The School Surveys’ team have also responded to adaptations and new questions we’ve wanted to ask.”
Karen Rose, Director of Partnerships and Organisational Development
The Multi-Academy Trust
E-ACT, a MAT Excellence Award-winning trust, has its sights firmly set on ensuring it provides its pupils with the tools and knowledge they need to achieve their ambitions. Established in 2008, every one of the trust’s 29 schools has been rated ‘Good’ or ‘Outstanding’ for leadership and management. In the words of its CEO, Tom Campbell, “Through collaboration, codifying best practice, and seeking out innovations and new technology, we ensure staff and students thrive.” Perhaps it’s no surprise that they turned to Teacher Tapp’s School Surveys to help.
The Challenge
With the formation of a new executive leadership team (around 18 months ago), there was a significant focus on culture, and a drive to understand staff satisfaction across the trust. Staff voice was central to understanding where to focus, led and set from the centre. These insights allowed E-ACT to develop collaborative working groups and drive change nationally.
This academic year E-ACT wanted to give head teachers and other trust leaders the opportunity to run a range of short pulse surveys on local priorities and initiatives alongside gathering national feedback for parents, pupils, and staff. The findings inform discussions at board level and triangulate with other evidence reviewed across the trust.

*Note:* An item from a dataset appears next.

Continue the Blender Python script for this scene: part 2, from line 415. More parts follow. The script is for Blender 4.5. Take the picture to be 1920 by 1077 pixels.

After a brief discussion with our team at School Surveys, it was clear that our platform would give E-ACT the flexibility it was looking for. And so, at its 2023 National Leadership Conference, School Surveys was launched into the trust and introduced to the headteachers of its academies.
E-ACT has now been using School Surveys in earnest since the beginning of the 2023-24 school year. Karen and the team have worked hard to develop ways to maximise engagement and use the insights gained through regular surveys to drive improvement. In doing so, they’ve discovered the following and wanted to share their top tips:
Keep surveys tight and to a schedule
After trialling a range of different survey lengths, the team at E-ACT found that surveys with a maximum of 10 questions capture the most attention and engagement. The trust also maps out its key questions in advance and delivers them at set points throughout the year. This approach ensures that there is enough time to measure the impact of actions taken and avoids accidental overlap of survey questions.
Provide opportunities to reflect
One of the regular surveys sent out from the trust is the Headteacher’s log. This provides the trust with key feedback on what’s happening at a local level and from the perspective of the Heads of the individual academies.
Deliver a consistent set of trust-wide surveys, with follow-ups at a local level
E-ACT run a suite of surveys nationally. Between these nationally set points individual academies can repeat questions where they want to see if their actions are gaining traction or ask further questions to obtain a closer look at what’s happening in their local community. Not only is this a well-structured route, it enables schools to take ownership over a significant part of the process, boosting engagement and buy-in.
Set up focused working groups
After the initial staff surveys were carried out, the organisational team at E-ACT set up working groups around three key areas: well-being and workload, communication, and professional development. The groups, made up of staff from a range of schools, come together regularly to consolidate the feedback from School Surveys and decide on key actions to move forward with. This works especially well in a large trust where opinions from school to school may vary greatly and allows individual schools to get a seat at the table at a national level to decide on survey questions and potential follow-up actions.
Make it easy for respondents
The uptake in survey responses has been impressive so far within the E-ACT community and Karen is keen to explore ways to get this even higher. There is a plan in place to survey parents at Parent’s Evening, with QR codes displayed in key areas across the school where parents will be waiting to see teachers. Another initiative already underway is the mapping of trust-wide staff surveys to the national INSET days – giving teaching staff the time and headspace to answer their survey questions at a time set aside for this.
E-ACT is continuing to strive for the right organisational balance at both a national and local level, and a big part of this is knowing what its communities on the ground are thinking and what matters to them. Through the use of School Surveys, the trust has been able to bring to the fore the voice of stakeholders.